What Songs of the Past Is and Why Its Timing Matters
Songs of the Past is a newly announced, large-scale Witcher 3 expansion that returns players to Geralt of Rivia and is scheduled to launch in 2027, an unprecedented 12 years after the original game’s release and 11 years after its last major DLC, signaling a rare, ultra long-tail content strategy for a legacy single‑player RPG. Officially unveiled after a leak on CD Projekt’s RED Launcher, the Witcher 3 expansion will arrive on PC, Xbox Series X|S, and PlayStation 5 with no support for last‑gen consoles. CD Projekt is co-developing Songs of the Past DLC with Fool’s Theory, the studio already working on The Witcher remake and staffed by veterans from the original trilogy. The new story promises a final Geralt-led adventure while The Witcher 4 shifts the spotlight to Ciri, which turns this expansion into both a farewell tour and a narrative bridge for long-time fans.
A Quality-First Expansion After a 12-Year Gap
From a production standpoint, Songs of the Past is striking because of both its scale and its delay. CD Projekt joint CEO Michał Nowakowski confirmed the Witcher 3 expansion was initially planned for 2026 but moved to 2027 “to achieve the best possible result from the consumer standpoint.” He also described the project as “a proper big expansion” closer in spirit to Blood and Wine than to a small add-on, setting expectations around a major story arc rather than a brief epilogue. That ambition helps explain the long gestation: the team must build substantial new content on top of a decade-old codebase that has already been patched, expanded, and upgraded. For the studio, delivering a polished Witcher 3 expansion is partly an act of reputational repair after Cyberpunk 2077’s launch problems, signaling that CD Projekt wants player trust in its single-player RPGs to outlast any specific release cycle.

How Songs of the Past Supports Witcher 4 Development
Songs of the Past is not only fan service; it is also a strategic move aligned with Witcher 4 development. CD Projekt has entered what it calls the “most intensive phase” of work on the next mainline Witcher, expanding that team to 513 developers. According to the company, the new trilogy beginning with Witcher 4 will “most likely not release expansions,” suggesting that Songs of the Past is a one-time bridge between the expansion-heavy Wild Hunt era and a different content model. Nowakowski described the Witcher 3 expansion as an indirect “prologue” to Witcher 4, designed to keep attention on the brand while the next game remains years away. With a six-year roadmap that includes Witcher 5 and Witcher 6 and no more Cyberpunk 2077 DLC planned, this late Witcher 3 expansion functions as a live billboard for the franchise’s future without pulling focus from the main sequel team.

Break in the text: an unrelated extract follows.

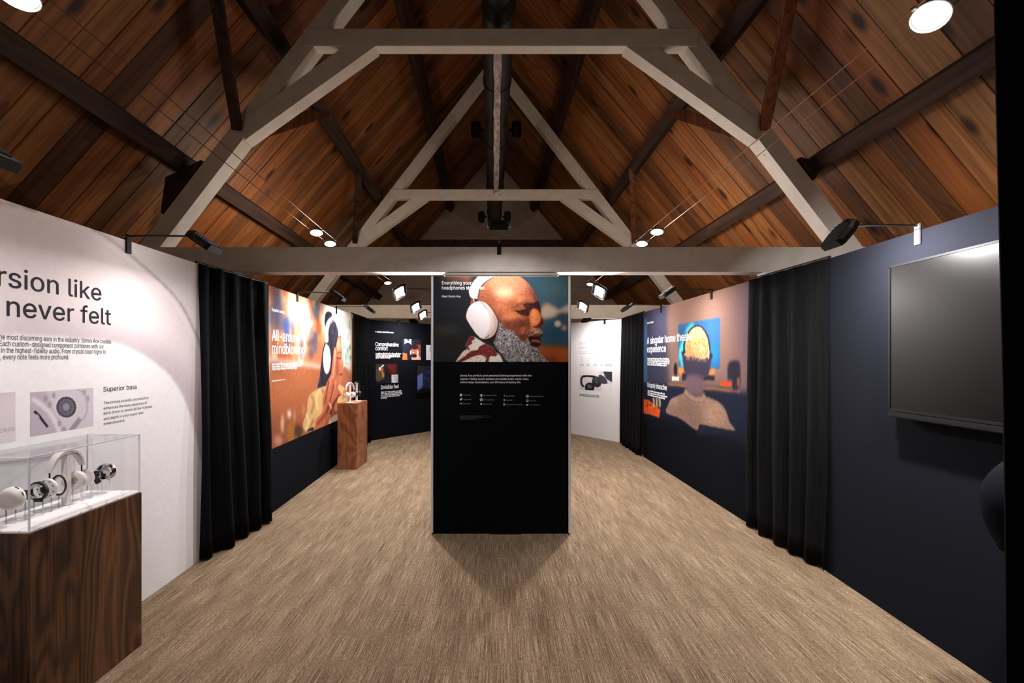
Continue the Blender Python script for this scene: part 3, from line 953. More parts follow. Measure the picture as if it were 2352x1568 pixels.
c = rect_canvas(Cw, T5, 135, 612, 433, 862, 90, 78, (40, 24, 26))
c.fill([(135, 612), (250, 612), (260, 830), (135, 838)], (58, 52, 40), 1.5, 1, False)
c.fill([(270, 612), (403, 612), (403, 760), (330, 740)], (104, 34, 34), 3, .8, False)
c.fill([(136, 690), (175, 700), (225, 770), (240, 800), (300, 830), (136, 838)], (78, 74, 54), .8); c.blob(205, 690, 30, 34, (160, 98, 72), .8)
c.blob(188, 675, 15, 22, (228, 222, 224), .4); c.line([(205, 658), (240, 626)], 16, (232, 228, 230), .4); c.fill([(215, 720), (240, 730), (245, 780), (222, 790)], (196, 110, 72), .6)
c.fill([(245, 810), (290, 796), (325, 790), (325, 825), (260, 832)], (170, 100, 76), .6)
c.fill([(330, 760), (440, 750), (440, 870), (330, 870), (135, 842), (135, 870)], (34, 36, 48), .4, 1, False)
c.fill([(343, 757), (433, 755), (433, 864), (343, 864)], (204, 202, 210), .4, 1, False); c.line([(360, 770), (390, 800), (405, 862)], 4, (120, 118, 130), .4); c.fill([(376, 770), (432, 760), (432, 862), (408, 862)], (168, 166, 178), .6, 1, False)
c.noise(1.5); c.build('photo_print', 'print', Cw.e)
c = rect_canvas(Cw, T5, 806, 360, 960, 560, 40, 50, (226, 226, 232))
c.line([(870, 390), (855, 430), (872, 450)], 5, (70, 70, 76), .4); c.build('photo_print', 'print', Cw.e)

# ---------------- white wall far right
Ew = Wall('display_wall', (0.72, 11.22), (2.40, 8.99), 'white_board', 'white display wall with black headphones picture, far right corner')
K6 = 7.84
def c6(x, y): return (1310 + x / K6, 730 + y / K6)
T6 = crop(Ew, 1310, 730, K6)
lines_mesh('headline', Ew, px_rows(Ew, [('Intuitive', c6(165, 480), c6(335, 474), .062), ('control', c6(165, 557), c6(322, 552), .062)]), 'grey_ink', bold=.0)
px_greek('paragraph', Ew, [(c6(163, 616), c6(700, 604)), (c6(163, 645), c6(548, 636))], 'grey_ink', .018, 8)
mb = MB()
for i, x in enumerate((212, 330, 447, 572, 690)):
    s, z = Ew.hit(*c6(x, 748)); rw, rh = (.022, .058) if i in (0, 2, 3) else (.022, .03)
    t = .005
    n = 20
    o1 = [(s + rw * math.cos(2 * PI * k / n), -.003, z + (rh - rw) * (1 if math.sin(2 * PI * k / n) > 0 else -1) + rw * math.sin(2 * PI * k / n)) for k in range(n)]
    o2 = [(s + (rw - t) * math.cos(2 * PI * k / n), -.003, z + (rh - rw) * (1 if math.sin(2 * PI * k / n) > 0 else -1) + (rw - t) * math.sin(2 * PI * k / n)) for k in range(n)]
    mb.add(o1 + o2, [(k, (k + 1) % n, n + (k + 1) % n, n + k) for k in range(n)])
mb.build('icon_row', 'grey_ink', Ew.e)
rows = []
for x0, x1 in ((175, 252), (300, 356), (415, 480), (545, 590), (635, 745)):
    rows += [(c6(x0, 838), c6(x1, 838)), (c6(x0 - 4, 866), c6(x1 + 4, 866))]
px_greek('icon_captions', Ew, rows, 'grey_ink', .02, 9)
c = rect_canvas(Ew, T6, 165, 950, 753, 1332, 120, 96, (216, 208, 210))
c.a[:] = (222, 216, 217)
c.fill([(160, 1030), (568, 1038), (562, 1340), (160, 1315)], (206, 196, 200), .4, 1, False)
c.fill([(520, 945), (757, 945), (757, 1186), (520, 1178)], (208, 198, 206), .4, 1, False)
c.line([(240, 1240), (205, 1190), (196, 1120), (225, 1058), (330, 1046), (440, 1058)], 34, (36, 35, 42), .5)
c.fill([(225, 1034), (330, 1034), (440, 1040), (430, 1075), (330, 1062), (240, 1066)], (34, 33, 40), .5)
c.blob(475, 1150, 84, 100, (42, 42, 50), .6, 1, None, -.3); c.blob(468, 1120, 44, 64, (72, 72, 82), 1.2, .8, None, -.4)
c.blob(348, 1245, 88, 84, (26, 26, 32), .6); c.blob(345, 1225, 62, 52, (50, 50, 58), 1); c.blob(345, 1235, 42, 26, (96, 98, 108), 1.5, .8, None, .5)
c.fill([(520, 1025), (600, 1050), (650, 1110), (664, 1178), (560, 1178), (520, 1110)], (62, 62, 70), .5)
c.fill([(604, 950), (757, 950), (757, 1136), (700, 1128), (640, 1080), (606, 1000)], (52, 53, 62), .5)
c.noise(1.5); c.build('photo_print', 'print', Ew.e)
px_greek('caption', Ew, [(c6(165, 1378), c6(518, 1408)), (c6(165, 1402), c6(512, 1432))], 'dark_ink', .022, 10)

# ---------------- dark photo wall, right
Dw = Wall('display_wall', (2.418, 7.74), (2.495, 4.54), 'black_board', 'dark display wall printed with blond head seen from behind before a screen')
K7 = 5.6
c = Canvas(0, Dw.L, 0, HW, 330, 250, crop(Dw, 1470, 720, K7), (44, 44, 58))
c.fill([(330, -260), (1480, -480), (1480, 1000), (1000, 980), (360, 940)], (128, 98, 86), 14, .9, False)
c.fill([(1240, -480), (1480, -500), (1480, 1300), (1300, 1200)], (92, 78, 86), 16, .75, False)
c.fill([(30, -40), (330, -150), (340, 900), (30, 960)], (50, 50, 68), 8, .85, False)
c.fill([(38, 60), (92, 60), (92, 880), (38, 900)], (54, 88, 122), 2, .9, False)
c.fill([(350, 910), (600, 925), (1290, 1005), (1480, 1030), (1480, 1600), (30, 1600), (30, 900)], (25, 28, 42), 3, 1, False)
c.fill([(30, 1330), (400, 1330), (1480, 1640), (1480, 2900), (30, 2000)], (13, 14, 19), 8, 1, False)
c.line([(360, 905), (600, 930), (820, 955), (1290, 1000)], 34, (118, 78, 58), 1)
# screen
scr = [(490, 145), (510, 135), (1010, 55), (1026, 62), (1030, 700), (1010, 712), (510, 692), (492, 680)]
mscr = c.fill(scr, (44, 86, 130), .7, 1, False)
c.blob(940, 250, 120, 180, (58, 104, 162), 10, .7, mscr); c.blob(960, 520, 60, 110, (36, 140, 190), 7, .7, mscr)
for p, wd in (([(690, 130), (630, 190), (600, 260)], 50), ([(600, 280), (545, 400), (530, 520)], 46), ([(560, 380), (530, 520), (545, 680)], 30), ([(520, 440), (505, 600)], 24)):
    c.line(p, wd, (84, 190, 186), 2.2, .85, mscr)
c.blob(520, 230, 40, 70, (46, 66, 92), 5, .7, mscr)
c.fill([(500, 700), (560, 705), (545, 800), (490, 760)], (206, 122, 56), 2.5, .9, False); c.fill([(905, 715), (965, 715), (955, 790), (890, 790)], (214, 122, 52), 2, .9, False)
c.blob(458, 720, 24, 90, (32, 28, 34), 1.2); c.fill([(412, 808), (505, 812), (503, 862), (412, 858)], (220, 206, 186), .8, 1, False)
c.fill([(900, 790), (965, 795), (958, 862), (800, 855), (800, 800)], (36, 30, 36), 1, 1, False); c.fill([(540, 770), (610, 770), (610, 870), (540, 860)], (34, 30, 38), 1, 1, False)
c.fill([(1030, 870), (1185, 878), (1185, 935), (1030, 928)], (196, 62, 34), .7, 1, False); c.fill([(1030, 930), (1185, 938), (1185, 965), (1030, 955)], (72, 70, 50), .7, 1, False)
c.fill([(1130, 680), (1160, 620), (1230, 600), (1285, 640), (1290, 900), (1250, 980), (1190, 975), (1185, 860), (1130, 850)], (38, 33, 44), 1.5); c.fill([(1250, 820), (1280, 825), (1278, 940), (1250, 930)], (120, 76, 50), 1, .9, False)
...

Windows 11-Only: Technical Ambition and Tough Trade-Offs
The Witcher 3 expansion also acts as a technical reset. When Songs of the Past arrives, The Witcher 3’s minimum specs will jump to an AMD Ryzen 5 2600 or Intel Core i5-8400 CPU, an NVIDIA GTX 1660 or AMD Radeon RX 5500 XT GPU, 12 GB of RAM, and 70 GB on an SSD. CD Projekt will drop Windows 10 and HDD support and run the game exclusively on DirectX 12. The studio explains that Windows 11 becomes the minimum OS “following Microsoft’s end of support for Windows 10 on October 14, 2025,” and that it will only support processors and graphics cards with active Windows 11 driver support. For players on older rigs, the option remains to roll back to a previous build, but Songs of the Past DLC and its update will demand modern hardware, underscoring CD Projekt’s willingness to prioritize future-facing optimization over universal backward compatibility.
Long-Tail Support, Legacy Games, and CD Projekt’s Priorities
In an industry drifting toward live-service updates and seasonal passes, a full Witcher 3 expansion so late in the game’s life highlights a different approach to long-tail content. The Witcher 3 has surpassed 65 million cumulative sales, and CD Projekt reports that Witcher IP revenue rose 36% in a recent quarter, strong signs that the audience for more Geralt stories remains large and engaged. Songs of the Past aims to reward that loyalty, extend the game’s commercial arc, and keep Witcher 3 expansion content in the conversation while Witcher 4 stays in development. At the same time, CD Projekt has made clear that the next trilogy will likely skip expansions, favoring core releases over extended post-launch roadmaps. That tension—between celebrating a classic RPG with a late DLC and pivoting to a leaner future model—captures where the studio’s priorities now sit: a long memory, but a sharper, more focused pipeline.